> _THE REQUEST_: Everything from the first line down to the line containing "return m, nt, nt.nodes['Principled" is to be retyped exactly, both ends included, with pictures left out.
↓
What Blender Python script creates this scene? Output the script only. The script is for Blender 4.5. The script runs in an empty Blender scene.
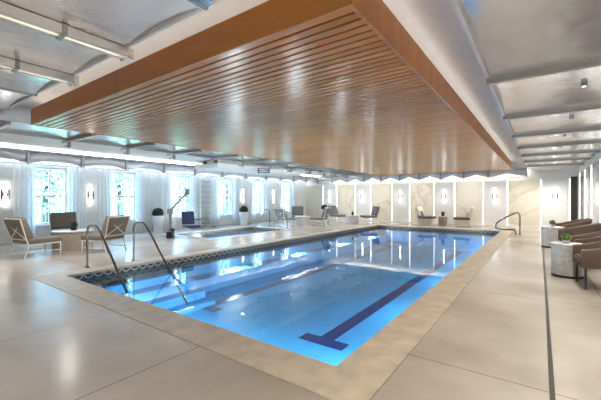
import bpy, bmesh, math, random
from mathutils import Vector, Matrix
random.seed(7)
S = bpy.context.scene
COL = S.collection
PI = math.pi
R = math.radians

# ------------------------------------------------------------------ materials
def new_mat(name):
    m = bpy.data.materials.new(name); m.use_nodes = True
    nt = m.node_tree
    return m, nt, nt.nodes['Principled BSDF'], nt.nodes, nt.links

def simple(name, col, rough=.5, metal=0., noise=0., nscale=8., bump=0., bscale=60., coat=0., spec=.5, trans=0.):
    m, nt, p, N, L = new_mat(name)
    p.inputs['Roughness'].default_value = rough
    p.inputs['Metallic'].default_value = metal
    p.inputs['Coat Weight'].default_value = coat
    p.inputs['Specular IOR Level'].default_value = spec
    p.inputs['Transmission Weight'].default_value = trans
    tc = N.new('ShaderNodeTexCoord')
    nz = N.new('ShaderNodeTexNoise'); nz.inputs['Scale'].default_value = nscale; nz.inputs['Detail'].default_value = 4
    L.new(tc.outputs['Object'], nz.inputs['Vector'])
    cr = N.new('ShaderNodeValToRGB')
    k = max(noise, .03)
    cr.color_ramp.elements[0].position = .3; cr.color_ramp.elements[1].position = .7
    cr.color_ramp.elements[0].color = (*[c*(1-k) for c in col], 1)
    cr.color_ramp.elements[1].color = (*[min(1, c*(1+k)) for c in col], 1)
    L.new(nz.outputs['Fac'], cr.inputs['Fac']); L.new(cr.outputs['Color'], p.inputs['Base Color'])
    if bump:
        n2 = N.new('ShaderNodeTexNoise'); n2.inputs['Scale'].default_value = bscale
        L.new(tc.outputs['Object'], n2.inputs['Vector'])
        b = N.new('ShaderNodeBump'); b.inputs['Strength'].default_value = bump; b.inputs['Distance'].default_value = .01
        L.new(n2.outputs['Fac'], b.inputs['Height']); L.new(b.outputs['Normal'], p.inputs['Normal'])
    return m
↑
> _RESPONSE BELOW_:
What Blender Python script creates this scene? Output the script only. The script is for Blender 4.5. The script runs in an empty Blender scene.
import bpy, bmesh, math, random
from mathutils import Vector, Matrix
random.seed(7)
S = bpy.context.scene
COL = S.collection
PI = math.pi
R = math.radians

# ------------------------------------------------------------------ materials
def new_mat(name):
    m = bpy.data.materials.new(name); m.use_nodes = True
    nt = m.node_tree
    return m, nt, nt.nodes['Principled BSDF'], nt.nodes, nt.links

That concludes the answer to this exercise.